The divorce PROCESS itself is what you choose to make it. <– (Click to tweet this!)  You can make it mentally and emotionally agonizing for your ex.  This, in turn, will make it lengthy and expensive.  OR, you can make it a process based on reason and reflection.  This will make it cheaper and quicker.

 

Which sounds better?

 

And that leads me to this week’s Hernandez Family Law Blog.  It covers a topic that is, without fail, one of the most disputed and anger provoking subjects of divorce:  spousal maintenance.  Whether you are actually entitled to spousal maintenance or not OR whether you actually should pay it or not, you MUST take a look at S & M (Spousal Maintenance) in Divorce – All Pain.

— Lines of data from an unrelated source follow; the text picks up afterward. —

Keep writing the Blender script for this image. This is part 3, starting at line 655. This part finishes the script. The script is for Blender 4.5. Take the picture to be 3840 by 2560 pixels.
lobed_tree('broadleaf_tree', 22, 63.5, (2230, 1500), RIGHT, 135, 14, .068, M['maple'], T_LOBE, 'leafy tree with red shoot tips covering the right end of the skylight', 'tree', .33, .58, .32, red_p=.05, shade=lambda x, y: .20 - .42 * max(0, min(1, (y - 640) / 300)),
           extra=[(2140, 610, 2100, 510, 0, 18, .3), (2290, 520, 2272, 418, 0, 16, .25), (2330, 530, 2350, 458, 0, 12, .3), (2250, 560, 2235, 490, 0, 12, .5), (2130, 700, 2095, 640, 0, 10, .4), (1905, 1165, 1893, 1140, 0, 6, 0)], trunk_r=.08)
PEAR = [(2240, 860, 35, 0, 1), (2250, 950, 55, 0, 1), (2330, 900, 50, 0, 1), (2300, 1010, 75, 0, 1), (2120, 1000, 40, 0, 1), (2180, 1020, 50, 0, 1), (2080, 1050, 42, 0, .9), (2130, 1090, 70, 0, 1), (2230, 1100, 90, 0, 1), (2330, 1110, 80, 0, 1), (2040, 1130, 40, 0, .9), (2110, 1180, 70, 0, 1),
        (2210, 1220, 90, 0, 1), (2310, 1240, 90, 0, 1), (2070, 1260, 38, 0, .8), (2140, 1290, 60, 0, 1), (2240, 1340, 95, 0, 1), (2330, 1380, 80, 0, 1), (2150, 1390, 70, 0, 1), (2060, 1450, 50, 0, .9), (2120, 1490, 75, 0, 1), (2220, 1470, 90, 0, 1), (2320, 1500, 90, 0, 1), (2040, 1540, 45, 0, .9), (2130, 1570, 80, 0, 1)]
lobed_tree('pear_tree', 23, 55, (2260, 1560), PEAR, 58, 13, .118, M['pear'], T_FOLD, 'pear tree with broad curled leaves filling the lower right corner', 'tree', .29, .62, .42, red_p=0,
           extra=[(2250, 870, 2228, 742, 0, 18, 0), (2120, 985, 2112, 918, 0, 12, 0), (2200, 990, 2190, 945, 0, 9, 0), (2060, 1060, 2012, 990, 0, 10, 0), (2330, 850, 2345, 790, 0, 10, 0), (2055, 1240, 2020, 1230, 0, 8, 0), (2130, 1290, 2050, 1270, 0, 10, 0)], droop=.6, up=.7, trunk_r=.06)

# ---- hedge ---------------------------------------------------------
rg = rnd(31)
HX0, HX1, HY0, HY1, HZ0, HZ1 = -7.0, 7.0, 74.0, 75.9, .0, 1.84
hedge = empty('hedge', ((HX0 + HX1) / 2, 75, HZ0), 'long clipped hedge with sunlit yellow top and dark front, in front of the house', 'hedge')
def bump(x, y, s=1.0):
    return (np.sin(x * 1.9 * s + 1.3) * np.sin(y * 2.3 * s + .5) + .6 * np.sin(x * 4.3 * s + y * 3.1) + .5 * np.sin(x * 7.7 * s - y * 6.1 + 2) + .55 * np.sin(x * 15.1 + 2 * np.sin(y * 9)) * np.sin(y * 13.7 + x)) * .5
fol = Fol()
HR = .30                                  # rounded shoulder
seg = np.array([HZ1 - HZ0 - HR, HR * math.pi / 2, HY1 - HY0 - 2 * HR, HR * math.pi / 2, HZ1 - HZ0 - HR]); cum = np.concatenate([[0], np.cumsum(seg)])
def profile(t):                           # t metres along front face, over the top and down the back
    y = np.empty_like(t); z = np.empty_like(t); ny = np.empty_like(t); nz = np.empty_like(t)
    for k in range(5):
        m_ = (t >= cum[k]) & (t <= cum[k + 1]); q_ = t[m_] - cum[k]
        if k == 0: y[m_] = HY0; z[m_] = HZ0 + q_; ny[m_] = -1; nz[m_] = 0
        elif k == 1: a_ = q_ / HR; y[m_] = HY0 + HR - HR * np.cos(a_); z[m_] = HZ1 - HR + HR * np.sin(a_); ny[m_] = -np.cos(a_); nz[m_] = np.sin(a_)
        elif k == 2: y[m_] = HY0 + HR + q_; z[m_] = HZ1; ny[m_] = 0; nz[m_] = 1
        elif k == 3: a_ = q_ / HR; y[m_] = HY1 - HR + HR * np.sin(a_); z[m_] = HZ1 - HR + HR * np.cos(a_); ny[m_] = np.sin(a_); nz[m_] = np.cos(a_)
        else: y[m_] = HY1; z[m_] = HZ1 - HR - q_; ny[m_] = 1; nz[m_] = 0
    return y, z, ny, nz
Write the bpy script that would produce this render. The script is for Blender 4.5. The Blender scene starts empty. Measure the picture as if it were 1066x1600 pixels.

No Pleasure.  It will help you get a leg up and over that wall in the obstacle course you just might have to run through if spousal maintenance is an issue in your case.

 

And, if you have ever been through a boot camp of any kind (military, divorce, or exercise), I congratulate you.  Boot camps are not for the faint of heart.  You made it.  Help others by spreading the word about how you made it through your own boot camp by leaving a comment below.

 

As it turns out, “A’s” boot camp was a pyramid-type scheme.  He wanted us to sign up for more and more boot camps and recruit others to come.  He promised that if we didn’t, we would end up in failed relationships, as failures in our work and just as plain failures, period.

 

Several years later, I’m still here.  I’m not a failure.  I made it past boot camp.  So will you.

 

Sending you my wishes for a kick-a#$ week, not a week that kicks yours!

 

All my best,

Wendy

 

P.S.  You know that to this day, James (my husband) never lets me forget that he was on EVERYONE’S lifeboat?  Interesting.